Directive>
Begin with the first line of the material and copy each line word for word through the line that contains "COL = sc.collection"; the pictures are left out.

Collected material>

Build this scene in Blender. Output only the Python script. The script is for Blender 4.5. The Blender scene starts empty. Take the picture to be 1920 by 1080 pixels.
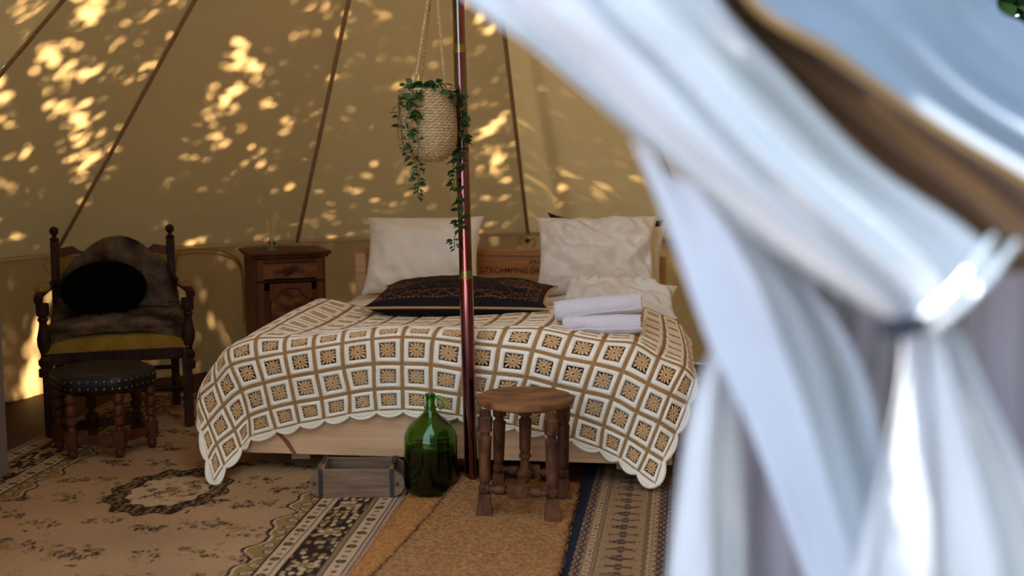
import bpy, bmesh, math, random
import numpy as np
from mathutils import Vector, Matrix, noise
random.seed(7); rng = np.random.default_rng(7)
PI = math.pi
sc = bpy.context.scene
COL = sc.collection

# ------------------------------------------------------------------ camera
H0, F0, TH = 1.46, 2200.0, math.radians(7.0)
cam = bpy.data.cameras.new('camera'); cam.lens = 36*F0/1920; cam.sensor_width = 36
camo = bpy.data.objects.new('camera', cam); COL.objects.link(camo)
camo.location = (0, 0, H0); camo.rotation_euler = (PI/2-TH, 0, 0)
cam.clip_start = .05; cam.dof.use_dof = True; cam.dof.focus_distance = 5.1; cam.dof.aperture_fstop = 1.55
sc.camera = camo
# ------------------------------------------------------------------ world, sun, exposure
w = bpy.data.worlds.new('sky'); sc.world = w; w.use_nodes = True
bg = w.node_tree.nodes['Background']; bg.inputs[0].default_value = (.60, .76, 1.0, 1); bg.inputs[1].default_value = 4.0
SUN = Vector((-.50, .42, .78)).normalized()
sl = bpy.data.lights.new('sun', 'SUN'); sl.energy = 56; sl.color = (1, .97, .92); sl.angle = math.radians(.65)
so = bpy.data.objects.new('sun', sl); COL.objects.link(so); so.location = SUN*12
so.rotation_euler = SUN.to_track_quat('Z', 'Y').to_euler()
sc.view_settings.view_transform = 'Standard'; sc.view_settings.look = 'None'
sc.view_settings.exposure = 0.0; sc.view_settings.gamma = 1; sc.view_settings.use_curve_mapping = False
sc.cycles.max_bounces = 10; sc.cycles.diffuse_bounces = 6; sc.cycles.transmission_bounces = 8
sc.cycles.sample_clamp_indirect = 6

# ------------------------------------------------------------------ helpers
def ray(px, py):
    u, v = (px-960)/F0, (540-py)/F0
    return Vector((u, math.cos(TH)+v*math.sin(TH), -math.sin(TH)+v*math.cos(TH)))
def P(px, py, z=None, Y=None):
    """the point of the place seen at a pixel, on height z or at depth Y"""
    d = ray(px, py)
    t = (z-H0)/d.z if z is not None else Y/d.y
    return Vector((d.x*t, d.y*t, H0+d.z*t))

class MB:
    def __init__(s): s.v = []; s.f = []; s.m = []
    def add(s, vs, fs, mi=0, M=None):
        o = len(s.v)
        s.v += [tuple(M @ Vector(v)) if M else tuple(v) for v in vs]
        s.f += [tuple(o+i for i in f) for f in fs]; s.m += [mi]*len(fs); return s
    def box(s, c, d, mi=0, M=None):
        x, y, z = c; a, b, e = d[0]/2, d[1]/2, d[2]/2
        vs = [(x+i*a, y+j*b, z+k*e) for k in (-1, 1) for j in (-1, 1) for i in (-1, 1)]
        return s.add(vs, [(0,2,3,1),(4,5,7,6),(0,1,5,4),(2,6,7,3),(0,4,6,2),(1,3,7,5)], mi, M)
    def lathe(s, prof, seg=20, mi=0, M=None, caps=True):
        vs = []; fs = []
        for r, z in prof:
            for i in range(seg):
                a = 2*PI*i/seg; vs.append((r*math.cos(a), r*math.sin(a), z))
        n = len(prof)
        for j in range(n-1):
            for i in range(seg):
                k = (i+1) % seg
                fs.append((j*seg+i, j*seg+k, (j+1)*seg+k, (j+1)*seg+i))
        if caps:
            fs.append(tuple(reversed(range(seg)))); fs.append(tuple((n-1)*seg+i for i in range(seg)))
        return s.add(vs, fs, mi, M)
    def tube(s, pts, r, seg=8, mi=0, closed=False, caps=True):
        pts = [Vector(p) for p in pts]; n = len(pts); vs = []; fs = []
        up = None
        for i, p in enumerate(pts):
            if closed: t = pts[(i+1) % n]-pts[i-1]
            else: t = pts[min(i+1, n-1)]-pts[max(i-1, 0)]
            t = t.normalized() if t.length > 1e-9 else Vector((0, 0, 1))
            if up is None: up = t.orthogonal().normalized()
            up = (up - t*up.dot(t)); up = up.normalized() if up.length > 1e-6 else t.orthogonal().normalized()
            b = t.cross(up); rr = r[i] if hasattr(r, '__len__') else r
            for k in range(seg):
                a = 2*PI*k/seg; vs.append(p+(up*math.cos(a)+b*math.sin(a))*rr)
        for i in range(n if closed else n-1):
            j = (i+1) % n
            for k in range(seg):
                l = (k+1) % seg; fs.append((i*seg+k, i*seg+l, j*seg+l, j*seg+k))
        if caps and not closed:
            fs.append(tuple(reversed(range(seg)))); fs.append(tuple((n-1)*seg+k for k in range(seg)))
        return s.add(vs, fs, mi)
    def grid(s, pts, nu, nv, mi=0, flip=False):
        fs = []
        for j in range(nv-1):
            for i in range(nu-1):
                q = (j*nu+i, j*nu+i+1, (j+1)*nu+i+1, (j+1)*nu+i); fs.append(q[::-1] if flip else q)
        return s.add(pts, fs, mi)
    def prism(s, poly, y0, y1, mi=0, M=None):
        """outline in x,z pushed from y0 to y1"""
        n = len(poly); vs = [(x, y0, z) for x, z in poly]+[(x, y1, z) for x, z in poly]
        fs = [tuple(range(n)), tuple(reversed(range(n, 2*n)))]
        fs += [(i, i+n, (i+1) % n+n, (i+1) % n) for i in range(n)]
        return s.add(vs, fs, mi, M)

def link(name, mb, mats, parent=None, smooth=True, bevel=0, sharp=40, world=False, sub=0):
    me = bpy.data.meshes.new(name)
    vs = mb.v
    if world and parent:
        inv = wm(parent).inverted(); vs = [tuple(inv @ Vector(v)) for v in vs]
    me.from_pydata(vs, [], mb.f); 
    for m in (mats if isinstance(mats, (list, tuple)) else [mats]): me.materials.append(m)
    me.polygons.foreach_set('material_index', mb.m)
    bm = bmesh.new(); bm.from_mesh(me); bmesh.ops.recalc_face_normals(bm, faces=bm.faces); bm.to_mesh(me); bm.free()
    if smooth:
        me.polygons.foreach_set('use_smooth', [True]*len(me.polygons))
        if sharp: me.set_sharp_from_angle(angle=math.radians(sharp))
    me.update()
    o = bpy.data.objects.new(name, me); COL.objects.link(o)
    if parent: o.parent = parent
    if bevel:
        b = o.modifiers.new('bevel', 'BEVEL'); b.width = bevel; b.segments = 2; b.limit_method = 'ANGLE'; b.angle_limit = math.radians(50)
    if sub:
        b = o.modifiers.new('sub', 'SUBSURF'); b.levels = sub; b.render_levels = sub
    return o
WM = {}
def wm(o): return WM.get(o.name, Matrix())
def tag(o, label, cat, group=None, kind=None):
    if label: o['label'] = label
    if cat: o['category'] = cat
    if group: o['group'] = group
    if kind: o['kind'] = kind
    return o
def thing(name, label, cat, loc=(0, 0, 0), rz=0, group=None, kind=None):
    o = bpy.data.objects.new(name, None); COL.objects.link(o); o.empty_display_size = .1
    o.location = loc; o.rotation_euler = (0, 0, rz); WM[o.name] = Matrix.Translation(Vector(loc)) @ Matrix.Rotation(rz, 4, 'Z')
    return tag(o, label, cat, group, kind)
def catmull(p, t):
    """p: list of vectors, t in 0..1 over the whole list"""
    n = len(p)-1; x = min(max(t, 0), 1)*n; i = min(int(x), n-1); f = x-i
    a = p[i-1] if i > 0 else p[0]*2-p[1]; b = p[i]; c = p[i+1]; d = p[i+2] if i+2 <= n else p[n]*2-p[n-1]
    return .5*((2*b)+(c-a)*f+(2*a-5*b+4*c-d)*f*f+(3*b-a-3*c+d)*f*f*f)
def curve(pts, n): 
    pts = [Vector(p) for p in pts]; return [catmull(pts, i/(n-1)) for i in range(n)]
def fbm(v, o=4): return noise.fractal(v, 1.0, 2.0, o)

# ------------------------------------------------------------------ materials
def newmat(name):
    m = bpy.data.materials.new(name); m.use_nodes = True; nt = m.node_tree
    return m, nt, nt.nodes['Principled BSDF']
def N(nt, t, **k):
    n = nt.nodes.new(t)
    for a, b in k.items(): setattr(n, a, b)
    return n
def rgba(c): return (c[0], c[1], c[2], 1)
def pm(name, c1, c2=None, scale=8, stretch=(1, 1, 1), rough=.6, metal=0, bump=0, bscale=60, bstretch=None, sheen=0, detail=4, ramp=(.35, .65), coat=0, spec=.2):
    m, nt, p = newmat(name); L = nt.links
    p.inputs['Roughness'].default_value = rough; p.inputs['Metallic'].default_value = metal
    p.inputs['Specular IOR Level'].default_value = spec
    if sheen: p.inputs['Sheen Weight'].default_value = sheen
    if coat: p.inputs['Coat Weight'].default_value = coat
    tc = N(nt, 'ShaderNodeTexCoord')
    def nz(sca, st, det):
        mp = N(nt, 'ShaderNodeMapping'); mp.inputs['Scale'].default_value = st
        L.new(tc.outputs['Object'], mp.inputs[0]); n = N(nt, 'ShaderNodeTexNoise')
        n.inputs['Scale'].default_value = sca; n.inputs['Detail'].default_value = det; L.new(mp.outputs[0], n.inputs['Vector']); return n
    if c2:
        n = nz(scale, stretch, detail); r = N(nt, 'ShaderNodeValToRGB')
        r.color_ramp.elements[0].color = rgba(c1); r.color_ramp.elements[1].color = rgba(c2)
        r.color_ramp.elements[0].position = ramp[0]; r.color_ramp.elements[1].position = ramp[1]
        L.new(n.outputs[0], r.inputs[0]); L.new(r.outputs[0], p.inputs['Base Color'])
    else: p.inputs['Base Color'].default_value = rgba(c1)
    if bump:
        n = nz(bscale, bstretch or stretch, 3); b = N(nt, 'ShaderNodeBump'); b.inputs['Strength'].default_value = bump; b.inputs['Distance'].default_value = .01
        L.new(n.outputs[0], b.inputs['Height']); L.new(b.outputs[0], p.inputs['Normal'])
    return m
def cloth(name, dif, trans, fac=.4, bump=.15, c2=None, wave=900, coords='Object'):
    """a woven sheet that lets some light through"""
    m, nt, p = newmat(name); L = nt.links; nt.nodes.remove(p); out = nt.nodes['Material Output']
    d = N(nt, 'ShaderNodeBsdfDiffuse'); d.inputs[0].default_value = rgba(dif)
    t = N(nt, 'ShaderNodeBsdfTranslucent'); t.inputs[0].default_value = rgba(trans)
    mx = N(nt, 'ShaderNodeMixShader'); mx.inputs[0].default_value = fac
    tc = N(nt, 'ShaderNodeTexCoord'); n = N(nt, 'ShaderNodeTexNoise'); n.inputs['Scale'].default_value = 3; n.inputs['Detail'].default_value = 6
    L.new(tc.outputs[coords], n.inputs['Vector'])
    mc = N(nt, 'ShaderNodeMix', data_type='RGBA'); mc.inputs[6].default_value = rgba(dif); mc.inputs[7].default_value = rgba(c2 or tuple(.88*x for x in dif))
    r = N(nt, 'ShaderNodeMapRange'); r.inputs[1].default_value = .4; r.inputs[2].default_value = .65
    L.new(n.outputs[0], r.inputs[0]); L.new(r.outputs[0], mc.inputs[0]); L.new(mc.outputs[2], d.inputs[0])
    n2 = N(nt, 'ShaderNodeTexNoise'); n2.inputs['Scale'].default_value = 140; n2.inputs['Detail'].default_value = 3; L.new(tc.outputs[coords], n2.inputs['Vector'])
    b = N(nt, 'ShaderNodeBump'); b.inputs['Strength'].default_value = bump; b.inputs['Distance'].default_value = .004
    L.new(n2.outputs[0], b.inputs['Height']); L.new(b.outputs[0], d.inputs['Normal'])
    L.new(d.outputs[0], mx.inputs[1]); L.new(t.outputs[0], mx.inputs[2]); L.new(mx.outputs[0], out.inputs[0])
    return m
def vcmat(name, rough=.9, bump=.3, bscale=250, sheen=0, var=.3):
    m, nt, p = newmat(name); L = nt.links
    a = N(nt, 'ShaderNodeVertexColor', layer_name='dye'); tc = N(nt, 'ShaderNodeTexCoord')
    n = N(nt, 'ShaderNodeTexNoise'); n.inputs['Scale'].default_value = bscale; n.inputs['Detail'].default_value = 3; L.new(tc.outputs['Object'], n.inputs['Vector'])
    r = N(nt, 'ShaderNodeMapRange'); r.inputs[1].default_value = .3; r.inputs[2].default_value = .7; r.inputs[3].default_value = 1-var; r.inputs[4].default_value = 1+var
    L.new(n.outputs[0], r.inputs[0]); mx = N(nt, 'ShaderNodeMix', data_type='RGBA', blend_type='MULTIPLY'); mx.inputs[0].default_value = 1
    L.new(a.outputs[0], mx.inputs[6]); L.new(r.outputs[0], mx.inputs[7]); L.new(mx.outputs[2], p.inputs['Base Color'])
    b = N(nt, 'ShaderNodeBump'); b.inputs['Strength'].default_value = bump; b.inputs['Distance'].default_value = .004; L.new(n.outputs[0], b.inputs['Height']); L.new(b.outputs[0], p.inputs['Normal'])
    p.inputs['Roughness'].default_value = rough; p.inputs['Sheen Weight'].default_value = sheen; p.inputs['Specular IOR Level'].default_value = .15
    return m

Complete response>
Build this scene in Blender. Output only the Python script. The script is for Blender 4.5. The Blender scene starts empty. Take the picture to be 1920 by 1080 pixels.
import bpy, bmesh, math, random
import numpy as np
from mathutils import Vector, Matrix, noise
random.seed(7); rng = np.random.default_rng(7)
PI = math.pi
sc = bpy.context.scene
COL = sc.collection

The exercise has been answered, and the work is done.